## DATA FOR THE TASK:
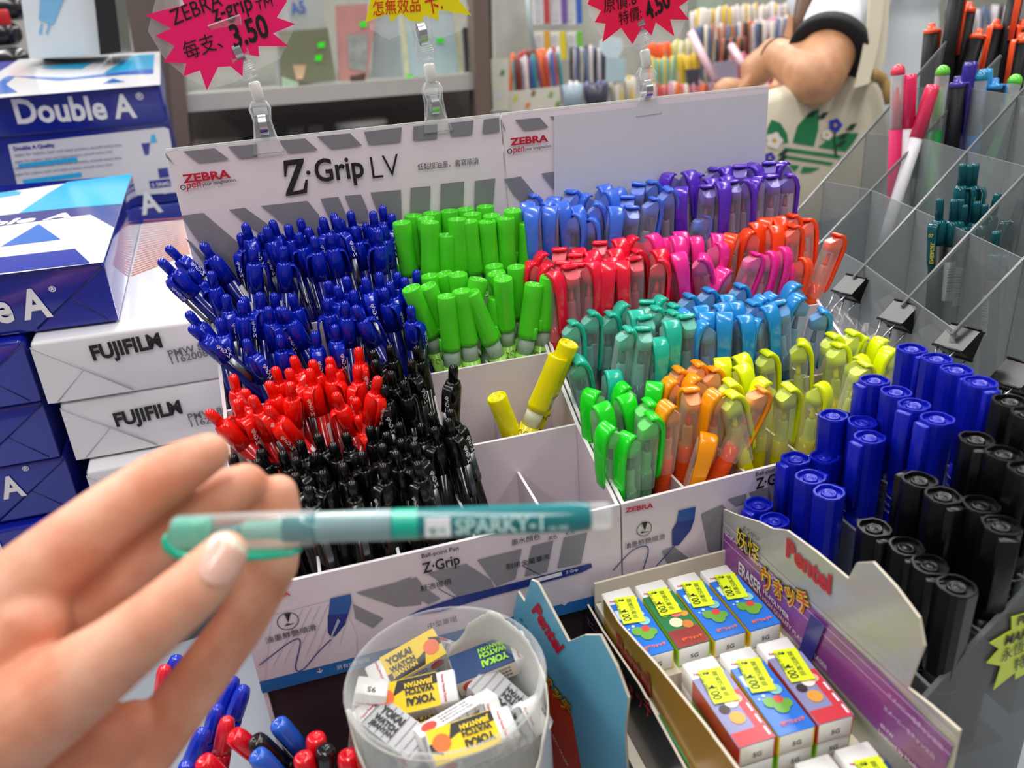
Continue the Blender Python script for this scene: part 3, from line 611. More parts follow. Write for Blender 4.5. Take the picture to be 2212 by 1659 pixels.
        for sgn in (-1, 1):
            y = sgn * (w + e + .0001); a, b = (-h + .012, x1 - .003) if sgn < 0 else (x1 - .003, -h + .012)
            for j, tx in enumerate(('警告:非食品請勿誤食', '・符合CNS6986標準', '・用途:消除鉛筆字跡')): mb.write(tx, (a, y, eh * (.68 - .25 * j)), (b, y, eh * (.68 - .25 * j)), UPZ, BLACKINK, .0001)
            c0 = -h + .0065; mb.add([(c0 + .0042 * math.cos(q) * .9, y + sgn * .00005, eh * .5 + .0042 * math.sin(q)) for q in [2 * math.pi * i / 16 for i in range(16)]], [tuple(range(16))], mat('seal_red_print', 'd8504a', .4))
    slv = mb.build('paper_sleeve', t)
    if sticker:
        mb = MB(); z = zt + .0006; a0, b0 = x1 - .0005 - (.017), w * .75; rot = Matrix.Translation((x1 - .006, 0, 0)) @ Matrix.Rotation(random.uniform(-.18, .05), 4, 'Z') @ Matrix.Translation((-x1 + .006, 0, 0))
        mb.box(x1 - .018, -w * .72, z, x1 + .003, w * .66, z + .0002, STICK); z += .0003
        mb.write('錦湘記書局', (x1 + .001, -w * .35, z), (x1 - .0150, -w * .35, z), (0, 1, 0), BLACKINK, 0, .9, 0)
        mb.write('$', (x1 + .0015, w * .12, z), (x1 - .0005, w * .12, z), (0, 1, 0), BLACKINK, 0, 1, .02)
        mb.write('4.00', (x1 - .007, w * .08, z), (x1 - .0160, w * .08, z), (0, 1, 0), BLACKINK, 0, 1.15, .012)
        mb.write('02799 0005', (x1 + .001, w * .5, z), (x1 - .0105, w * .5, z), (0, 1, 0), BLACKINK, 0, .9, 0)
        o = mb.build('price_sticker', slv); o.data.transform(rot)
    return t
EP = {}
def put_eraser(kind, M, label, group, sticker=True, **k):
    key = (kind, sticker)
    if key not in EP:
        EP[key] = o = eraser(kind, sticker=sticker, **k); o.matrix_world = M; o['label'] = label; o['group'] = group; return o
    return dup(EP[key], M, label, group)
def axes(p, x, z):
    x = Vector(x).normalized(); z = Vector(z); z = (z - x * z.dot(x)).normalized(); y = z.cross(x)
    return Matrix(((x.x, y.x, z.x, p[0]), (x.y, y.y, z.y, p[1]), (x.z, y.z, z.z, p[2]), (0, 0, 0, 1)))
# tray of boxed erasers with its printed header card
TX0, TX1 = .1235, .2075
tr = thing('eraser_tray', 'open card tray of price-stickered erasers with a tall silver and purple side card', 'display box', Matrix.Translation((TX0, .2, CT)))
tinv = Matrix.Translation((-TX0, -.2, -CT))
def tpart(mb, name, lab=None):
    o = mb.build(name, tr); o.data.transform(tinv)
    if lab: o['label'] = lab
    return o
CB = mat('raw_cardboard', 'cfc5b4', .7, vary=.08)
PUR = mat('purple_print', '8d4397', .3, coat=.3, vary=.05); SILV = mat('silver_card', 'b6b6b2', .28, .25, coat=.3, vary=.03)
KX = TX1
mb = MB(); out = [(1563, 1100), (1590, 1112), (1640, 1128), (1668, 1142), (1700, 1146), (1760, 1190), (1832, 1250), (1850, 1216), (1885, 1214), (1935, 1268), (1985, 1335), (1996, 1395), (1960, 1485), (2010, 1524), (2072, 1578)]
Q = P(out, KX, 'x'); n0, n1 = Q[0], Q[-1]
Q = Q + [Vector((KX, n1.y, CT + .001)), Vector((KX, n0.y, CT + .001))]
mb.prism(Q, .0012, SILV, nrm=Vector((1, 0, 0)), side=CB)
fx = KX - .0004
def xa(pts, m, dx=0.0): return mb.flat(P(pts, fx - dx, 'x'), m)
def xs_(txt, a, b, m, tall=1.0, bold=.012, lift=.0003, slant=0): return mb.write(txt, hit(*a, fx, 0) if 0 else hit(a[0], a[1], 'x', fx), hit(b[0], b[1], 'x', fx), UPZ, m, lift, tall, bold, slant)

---

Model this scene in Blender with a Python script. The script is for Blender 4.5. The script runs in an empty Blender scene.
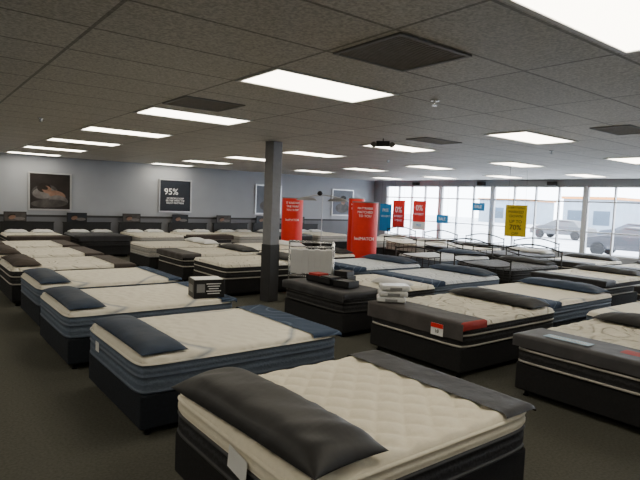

## TO BE DONE:
Only lines that contain the word "scene" are wanted; copy each of them.

## COMPLETED EXERCISE:
Continue the Blender Python script for this scene: part 3, from line 611. More parts follow. Write for Blender 4.5. Take the picture to be 2212 by 1659 pixels.
Model this scene in Blender with a Python script. The script is for Blender 4.5. The script runs in an empty Blender scene.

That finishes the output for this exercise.